Correia allegedly asked companies for up to $250,000 for a non-opposition letter, receiving payments in cash and campaign donations.

Correia was said to have used middlemen to hide his involvement in the bribes.

In one scenario described by the federal government, it was alleged that he had a mayoral aide return bribe money to a middleman because he thought it was “fed money.”

In another allegation, the government alleged that Correia shook down a jeweler for bribes in exchange for work related to a city water line. Correia even allegedly received a “Batman” Rolex as part of the bribe.

The charges also include an allegation that Correia made an agreement with his Chief of Staff Genoveva Andrade, who allegedly worked with him in his extortion efforts, that in order for her to be appointed and to keep her job, she would give him $22,800 of her $78,780 salary. Andrade served as chief of staff from November 2017 through December 2018. She stepped down from her role to run Correia’s reelection campaign.

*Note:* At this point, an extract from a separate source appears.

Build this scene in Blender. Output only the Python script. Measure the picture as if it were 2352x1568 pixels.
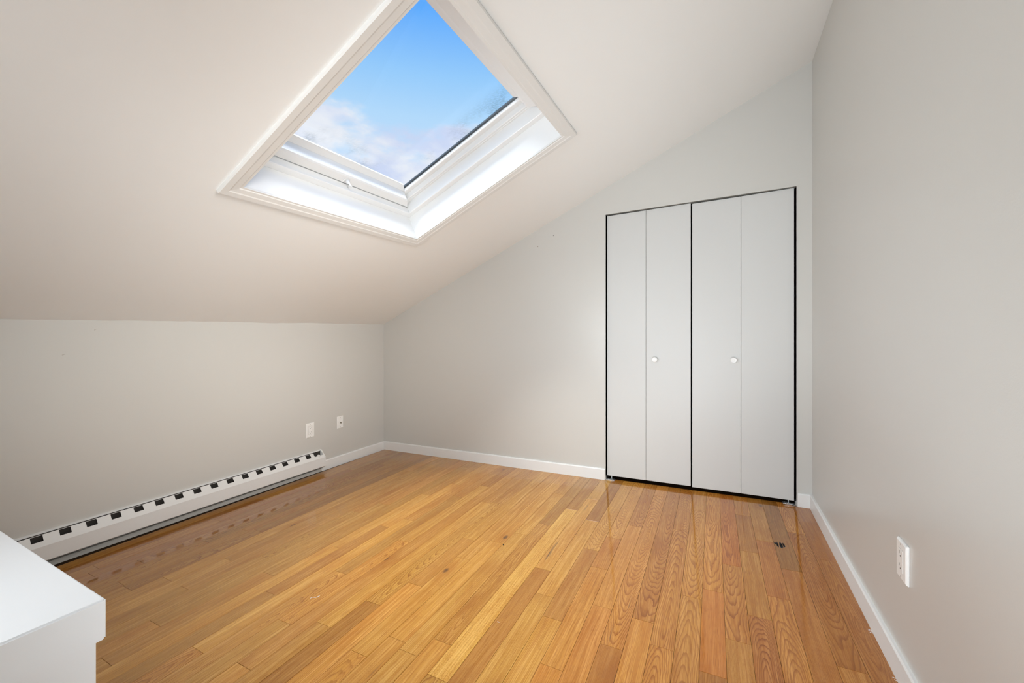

Following one alleged gathering of Correia, Andrade and a prospective dispensary operator that was alleged to result in a bribe to the mayor, Andrade was quoted as saying to the extorted, “You’re family now.”

Including the original set of charges, Correia now faces a count of wire fraud, a count of false tax returns, five counts of extortion conspiracy, five counts of extortion; aiding and abetting, one count of bribery, and faces a forfeiture allegation.